Zu den beiden unsicheren Treibern, welche die Herausforderungen der Zukunft bestimmen können, zählen die Analysten zum einen den Umfang des möglichen Finanzökosystems. Hier sei ein eher schlankes und hoch standardisiertes Angebot für Kunden denkbar. Andererseits könnte aber auch die Integration vielfältiger Produkte voranschreiten, die von Start-ups zugänglich gemacht werden und über offene Schnittstellen sowie Embedded Finance erreichbar sind. In diesem Umfeld kommen auch neue Technologien wie DLT (Distributed Ledger Technolog) zum Einsatz. 

Die Regulierung gilt als zweiter Unsicherheitsfaktor: Lasse diese die Banken an der "langen Leine" laufen, sei Raum für neue Ideen und Experimente. Ein enger und zentraler Regulierungsrahmen in Europa wird den Analysten zufolge Innovation dagegen eher verhindern als fördern.

Mild Wild West: viele Wettbewerber und viel Dynamik

In diesem Szenario agieren Banken in einem extrem dynamischen Umfeld mit einer Vielzahl von Marktteilnehmern, die oft so schnell verschwinden, wie sie auftauchen. Zudem führt die Regulierung zu mehr Innovation, Effizienz und Wettbewerb. Übernahmen junger Start-ups durch etablierte Unternehmen wären an der Tagesordnung und würden unzählige neue Services ermöglichen, die praktisch jeden Kundenwunsch abdecken.

Sandboxed Innovation: Sicherheit und Kooperation

In diesem möglichen Ökosystem spielen brancheninterne und andere Kooperationen eine zentrale Rolle, um einen sicheren Raum für Innovationen zu schaffen. Die Regulierung in diesem Umfeld zielt vor allem auf Stabilität, Wettbewerb und Innovation ab. Start-ups unterliegen beim Markteintritt strengen Vorgaben, die etablierte Banken als Anbieter kritischer Infrastruktur schützen. Die sogenantnen Bigtechs haben sich in diesem Szenario als Anbieter von Finanzdiensten zurückgezogen.

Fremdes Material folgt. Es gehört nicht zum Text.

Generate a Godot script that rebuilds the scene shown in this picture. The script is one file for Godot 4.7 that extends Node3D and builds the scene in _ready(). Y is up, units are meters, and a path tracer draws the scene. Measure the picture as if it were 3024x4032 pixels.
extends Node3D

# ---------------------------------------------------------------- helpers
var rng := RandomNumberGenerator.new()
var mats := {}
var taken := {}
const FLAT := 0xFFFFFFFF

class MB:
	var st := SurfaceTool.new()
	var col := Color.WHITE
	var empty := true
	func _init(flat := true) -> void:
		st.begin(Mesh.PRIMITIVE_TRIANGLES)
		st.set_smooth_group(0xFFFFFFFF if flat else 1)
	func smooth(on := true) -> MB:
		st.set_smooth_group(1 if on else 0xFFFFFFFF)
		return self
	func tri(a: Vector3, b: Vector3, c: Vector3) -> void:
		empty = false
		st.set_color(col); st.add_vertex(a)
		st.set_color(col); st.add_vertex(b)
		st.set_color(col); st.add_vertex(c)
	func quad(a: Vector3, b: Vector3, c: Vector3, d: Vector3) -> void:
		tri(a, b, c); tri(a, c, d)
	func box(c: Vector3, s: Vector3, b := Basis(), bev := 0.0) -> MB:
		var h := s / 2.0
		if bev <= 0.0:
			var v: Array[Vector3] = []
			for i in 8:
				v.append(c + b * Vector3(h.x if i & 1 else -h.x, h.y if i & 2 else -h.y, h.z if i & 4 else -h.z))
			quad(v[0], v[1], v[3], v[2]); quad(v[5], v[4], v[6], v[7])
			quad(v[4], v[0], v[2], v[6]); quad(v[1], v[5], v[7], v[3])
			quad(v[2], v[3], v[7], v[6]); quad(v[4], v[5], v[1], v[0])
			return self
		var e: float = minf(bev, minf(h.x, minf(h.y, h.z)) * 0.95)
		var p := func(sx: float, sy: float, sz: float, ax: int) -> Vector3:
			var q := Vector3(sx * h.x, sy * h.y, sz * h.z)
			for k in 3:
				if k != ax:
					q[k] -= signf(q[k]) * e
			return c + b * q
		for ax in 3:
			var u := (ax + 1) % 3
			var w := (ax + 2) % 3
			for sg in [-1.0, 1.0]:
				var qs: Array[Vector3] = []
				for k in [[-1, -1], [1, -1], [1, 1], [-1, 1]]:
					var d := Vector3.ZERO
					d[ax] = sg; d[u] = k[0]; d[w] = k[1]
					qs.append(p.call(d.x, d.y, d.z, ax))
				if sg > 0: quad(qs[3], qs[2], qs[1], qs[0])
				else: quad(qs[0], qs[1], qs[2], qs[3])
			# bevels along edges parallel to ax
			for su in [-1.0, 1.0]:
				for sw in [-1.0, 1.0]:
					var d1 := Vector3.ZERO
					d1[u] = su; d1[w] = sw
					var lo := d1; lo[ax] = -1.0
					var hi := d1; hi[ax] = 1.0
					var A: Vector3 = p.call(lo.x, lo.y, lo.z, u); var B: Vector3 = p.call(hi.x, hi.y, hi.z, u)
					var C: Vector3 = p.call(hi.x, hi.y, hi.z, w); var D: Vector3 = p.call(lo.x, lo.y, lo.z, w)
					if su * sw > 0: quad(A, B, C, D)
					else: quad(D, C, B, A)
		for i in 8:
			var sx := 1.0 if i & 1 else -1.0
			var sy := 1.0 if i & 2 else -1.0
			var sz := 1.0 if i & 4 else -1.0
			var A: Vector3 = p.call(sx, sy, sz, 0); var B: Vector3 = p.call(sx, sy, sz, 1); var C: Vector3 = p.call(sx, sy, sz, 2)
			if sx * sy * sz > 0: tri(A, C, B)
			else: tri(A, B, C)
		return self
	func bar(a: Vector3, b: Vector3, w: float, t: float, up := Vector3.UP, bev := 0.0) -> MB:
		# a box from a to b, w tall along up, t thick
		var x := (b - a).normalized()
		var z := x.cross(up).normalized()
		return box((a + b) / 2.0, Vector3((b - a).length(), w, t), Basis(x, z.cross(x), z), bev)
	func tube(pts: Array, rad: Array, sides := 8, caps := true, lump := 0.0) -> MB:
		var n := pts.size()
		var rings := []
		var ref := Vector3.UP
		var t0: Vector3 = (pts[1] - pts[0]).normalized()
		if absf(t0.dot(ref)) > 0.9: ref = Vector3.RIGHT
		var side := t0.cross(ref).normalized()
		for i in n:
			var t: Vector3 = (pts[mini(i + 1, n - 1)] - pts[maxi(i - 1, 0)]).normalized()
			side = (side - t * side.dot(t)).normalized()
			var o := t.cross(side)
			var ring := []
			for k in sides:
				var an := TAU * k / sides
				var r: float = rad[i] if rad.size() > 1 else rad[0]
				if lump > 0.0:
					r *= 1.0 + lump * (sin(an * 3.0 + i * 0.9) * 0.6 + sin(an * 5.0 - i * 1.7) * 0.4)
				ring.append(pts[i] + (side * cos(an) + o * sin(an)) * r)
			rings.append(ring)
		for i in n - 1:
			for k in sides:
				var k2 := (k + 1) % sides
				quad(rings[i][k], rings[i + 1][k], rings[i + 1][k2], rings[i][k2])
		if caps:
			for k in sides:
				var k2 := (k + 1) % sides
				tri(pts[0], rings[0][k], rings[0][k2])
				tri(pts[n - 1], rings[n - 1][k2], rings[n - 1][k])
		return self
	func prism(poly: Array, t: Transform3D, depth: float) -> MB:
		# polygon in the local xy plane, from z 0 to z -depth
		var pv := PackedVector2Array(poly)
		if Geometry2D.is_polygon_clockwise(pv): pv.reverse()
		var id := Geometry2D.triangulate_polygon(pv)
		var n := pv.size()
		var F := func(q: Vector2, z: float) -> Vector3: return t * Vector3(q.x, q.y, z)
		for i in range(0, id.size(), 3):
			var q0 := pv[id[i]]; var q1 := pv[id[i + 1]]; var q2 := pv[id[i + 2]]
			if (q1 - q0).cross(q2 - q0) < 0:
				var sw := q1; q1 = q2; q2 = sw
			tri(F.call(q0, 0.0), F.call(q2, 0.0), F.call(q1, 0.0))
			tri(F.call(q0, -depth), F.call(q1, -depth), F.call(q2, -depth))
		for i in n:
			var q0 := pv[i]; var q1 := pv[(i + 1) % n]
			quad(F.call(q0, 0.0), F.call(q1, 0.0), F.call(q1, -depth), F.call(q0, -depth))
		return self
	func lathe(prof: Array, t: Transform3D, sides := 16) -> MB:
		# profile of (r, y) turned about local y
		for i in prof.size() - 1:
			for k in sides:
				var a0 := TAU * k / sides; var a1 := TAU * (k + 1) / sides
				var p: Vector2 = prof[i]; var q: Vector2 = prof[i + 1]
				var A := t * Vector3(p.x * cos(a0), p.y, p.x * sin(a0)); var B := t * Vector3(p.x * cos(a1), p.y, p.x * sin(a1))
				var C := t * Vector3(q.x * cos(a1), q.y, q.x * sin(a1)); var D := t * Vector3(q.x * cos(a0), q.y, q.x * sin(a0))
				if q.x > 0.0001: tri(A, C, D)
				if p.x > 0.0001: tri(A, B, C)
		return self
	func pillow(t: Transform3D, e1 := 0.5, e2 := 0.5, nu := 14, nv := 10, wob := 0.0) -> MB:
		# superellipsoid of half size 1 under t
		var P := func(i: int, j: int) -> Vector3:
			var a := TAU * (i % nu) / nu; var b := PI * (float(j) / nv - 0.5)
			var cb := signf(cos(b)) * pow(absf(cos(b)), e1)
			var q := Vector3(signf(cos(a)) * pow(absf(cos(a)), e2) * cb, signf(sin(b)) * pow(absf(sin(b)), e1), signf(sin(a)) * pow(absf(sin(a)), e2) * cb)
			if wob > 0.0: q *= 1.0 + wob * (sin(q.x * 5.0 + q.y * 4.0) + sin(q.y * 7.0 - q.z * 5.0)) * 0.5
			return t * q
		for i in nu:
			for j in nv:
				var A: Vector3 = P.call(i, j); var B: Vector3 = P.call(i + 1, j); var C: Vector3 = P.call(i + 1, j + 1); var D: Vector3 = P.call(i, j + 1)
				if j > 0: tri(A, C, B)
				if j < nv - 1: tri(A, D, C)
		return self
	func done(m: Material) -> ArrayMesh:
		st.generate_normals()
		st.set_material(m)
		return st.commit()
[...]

Caught in the Matrix: Stabilität erstickt Innovation

Ein straffer regulatorischer Rahmen, der vor allem auf die Stabilität und Sicherheit des europäischen Finanzsystems ausgerichtet ist, behindert sowohl den Wettbewerb als auch bahnbrechende Innovationen. Hohe Zugangshürden führen zu einem durch ein Oligopol gekennzeichneten Markt, in dem traditionelle Institute dominieren. Voll digitalisierte und personalisierte Bankdienstleistungen bleiben aufgrund des Datenschutzes sowie konservativer und kostenfokussierter Geschäftsmodelle die Ausnahme.

Big Players’ Paradise: hohe Preise, wenig Transparenz 

Im vierten Szenario wird Europas Bankenmarkt von internationalen Konzernen aufgrund geringer Regulierungsstandards sowie lascher Lizensierungsvoraussetzungen durchdrungen. Dabei nutzen die Tech-Riesen ihre bereits umfassende Kundenbasis. Sie bilden ein Oligopol gegenüber den etablierten Instituten und verhindern den Einstieg neuer, innovativer Unternehmen - zum Nachteil der Kunden. Diesen drohen hohe Preise, eine geringere Transparenz und unklaren Datenschutzvorgaben. 

Jede dieser vier Entwicklungsmöglichkeiten stellt die Bankenbranche vor enorme Veränderungen. Innovative junge Wettbewerber wie Fintechs oder Neobanken, internationale Tech-Konzerne als Plattformen für Finanzdienstleistungen oder Regulatoren, die den rechtlichen Rahmen den jeweiligen Entwicklungen anpassen, erfordern deshalb nicht nur frühzeitiges, sondern auch ein weitsichtiges Handeln etablierter Institute, so die Studienautoren.